For example, a recent BoardEx survey found that 68 percent of boards of all sizes have “not enough” members, or no members at all from underrepresented or diverse groups; 71 percent of C-suite executive teams have “not enough” members or no members at all from these groups, either. This is despite the fact that, “an overwhelming majority of respondents are willing to broaden the requirements for background experience to attract more diverse talent” to join both boards and leadership teams.
As a result, these organizations are missing proven value in areas like “diversity of thought among teams, increasing productivity and retention, and creating cohesiveness among colleagues,” as one DEI (diversity, equity and inclusion) senior executive said. She noted that these benefits should be “obvious,” but executive leaders are all too often the “strongest barriers to inclusive environments.”

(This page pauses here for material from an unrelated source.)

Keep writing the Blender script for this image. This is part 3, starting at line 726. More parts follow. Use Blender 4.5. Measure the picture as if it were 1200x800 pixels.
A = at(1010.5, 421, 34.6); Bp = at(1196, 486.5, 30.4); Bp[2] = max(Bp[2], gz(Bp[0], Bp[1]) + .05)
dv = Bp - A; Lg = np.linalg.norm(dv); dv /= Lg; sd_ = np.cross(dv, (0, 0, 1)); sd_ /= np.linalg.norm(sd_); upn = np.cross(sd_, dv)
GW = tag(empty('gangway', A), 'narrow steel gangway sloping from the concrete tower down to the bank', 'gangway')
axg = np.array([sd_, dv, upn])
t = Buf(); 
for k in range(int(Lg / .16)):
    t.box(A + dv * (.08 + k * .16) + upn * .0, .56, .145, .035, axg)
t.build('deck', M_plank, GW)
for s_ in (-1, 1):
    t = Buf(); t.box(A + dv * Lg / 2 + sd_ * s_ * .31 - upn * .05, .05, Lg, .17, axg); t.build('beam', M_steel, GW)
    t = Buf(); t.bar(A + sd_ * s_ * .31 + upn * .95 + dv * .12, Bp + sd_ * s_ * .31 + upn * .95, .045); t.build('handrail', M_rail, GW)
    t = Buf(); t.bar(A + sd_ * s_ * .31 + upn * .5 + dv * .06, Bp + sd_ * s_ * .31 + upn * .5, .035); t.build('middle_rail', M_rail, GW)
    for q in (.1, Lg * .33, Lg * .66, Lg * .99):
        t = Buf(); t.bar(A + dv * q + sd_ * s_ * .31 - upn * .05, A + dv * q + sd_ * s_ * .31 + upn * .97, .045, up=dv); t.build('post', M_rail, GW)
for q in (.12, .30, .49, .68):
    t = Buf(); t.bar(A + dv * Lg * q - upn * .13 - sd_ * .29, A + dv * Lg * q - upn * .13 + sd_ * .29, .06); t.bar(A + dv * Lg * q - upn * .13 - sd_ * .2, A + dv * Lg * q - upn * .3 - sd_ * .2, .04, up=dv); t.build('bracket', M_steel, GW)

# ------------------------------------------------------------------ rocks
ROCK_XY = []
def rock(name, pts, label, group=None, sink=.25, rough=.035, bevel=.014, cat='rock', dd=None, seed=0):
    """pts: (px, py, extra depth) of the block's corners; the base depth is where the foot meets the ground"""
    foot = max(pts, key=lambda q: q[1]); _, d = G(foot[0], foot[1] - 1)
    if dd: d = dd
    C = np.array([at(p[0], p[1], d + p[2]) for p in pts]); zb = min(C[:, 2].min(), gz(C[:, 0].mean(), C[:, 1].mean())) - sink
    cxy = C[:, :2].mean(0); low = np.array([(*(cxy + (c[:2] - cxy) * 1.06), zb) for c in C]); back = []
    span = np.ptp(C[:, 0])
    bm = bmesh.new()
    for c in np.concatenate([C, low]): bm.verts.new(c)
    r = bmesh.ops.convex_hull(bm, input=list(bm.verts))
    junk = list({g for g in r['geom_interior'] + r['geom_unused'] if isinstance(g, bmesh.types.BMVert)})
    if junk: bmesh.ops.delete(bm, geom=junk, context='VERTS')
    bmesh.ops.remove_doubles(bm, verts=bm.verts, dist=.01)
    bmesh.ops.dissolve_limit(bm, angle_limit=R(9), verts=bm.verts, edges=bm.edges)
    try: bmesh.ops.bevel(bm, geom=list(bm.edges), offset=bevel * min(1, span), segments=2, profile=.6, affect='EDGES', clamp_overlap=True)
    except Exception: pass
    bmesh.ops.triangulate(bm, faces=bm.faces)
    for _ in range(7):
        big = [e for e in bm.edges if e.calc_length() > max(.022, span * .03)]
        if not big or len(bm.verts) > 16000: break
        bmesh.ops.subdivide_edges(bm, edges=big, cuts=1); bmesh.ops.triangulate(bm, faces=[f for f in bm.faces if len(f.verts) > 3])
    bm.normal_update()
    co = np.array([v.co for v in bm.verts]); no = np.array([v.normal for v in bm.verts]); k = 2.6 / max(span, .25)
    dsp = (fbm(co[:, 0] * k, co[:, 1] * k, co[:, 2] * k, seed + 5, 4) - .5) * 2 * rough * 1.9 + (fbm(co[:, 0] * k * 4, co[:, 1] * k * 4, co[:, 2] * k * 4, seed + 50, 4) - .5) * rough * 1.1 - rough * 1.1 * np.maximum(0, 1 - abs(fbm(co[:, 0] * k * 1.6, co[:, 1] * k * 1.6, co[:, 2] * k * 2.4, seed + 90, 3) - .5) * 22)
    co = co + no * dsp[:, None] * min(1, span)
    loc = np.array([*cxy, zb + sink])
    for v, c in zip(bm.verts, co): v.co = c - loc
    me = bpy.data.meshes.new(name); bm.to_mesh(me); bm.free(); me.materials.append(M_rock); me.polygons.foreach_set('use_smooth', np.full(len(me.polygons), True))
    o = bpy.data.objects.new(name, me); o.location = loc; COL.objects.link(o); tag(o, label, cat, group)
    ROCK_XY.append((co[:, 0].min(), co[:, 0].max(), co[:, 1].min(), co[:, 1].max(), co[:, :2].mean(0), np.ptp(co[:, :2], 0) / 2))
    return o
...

BoardEx recently sat down with Nicolina Andall, chair, NED, and trustee at the Ministry of Justice in the U.K., and Val Lopez, partner at Hanold Associates, to discuss prioritizing both diversity and experience when recruiting board and executive members. “Leaders must take responsibility for diversity and inclusion [and] make sure that everyone can see diversity in [the] boardroom” and C-suite, Ms. Andall said. Diversity at these levels impacts recruitment at all levels of the organization as well: “People can only become what they can see,” said Ms. Andall.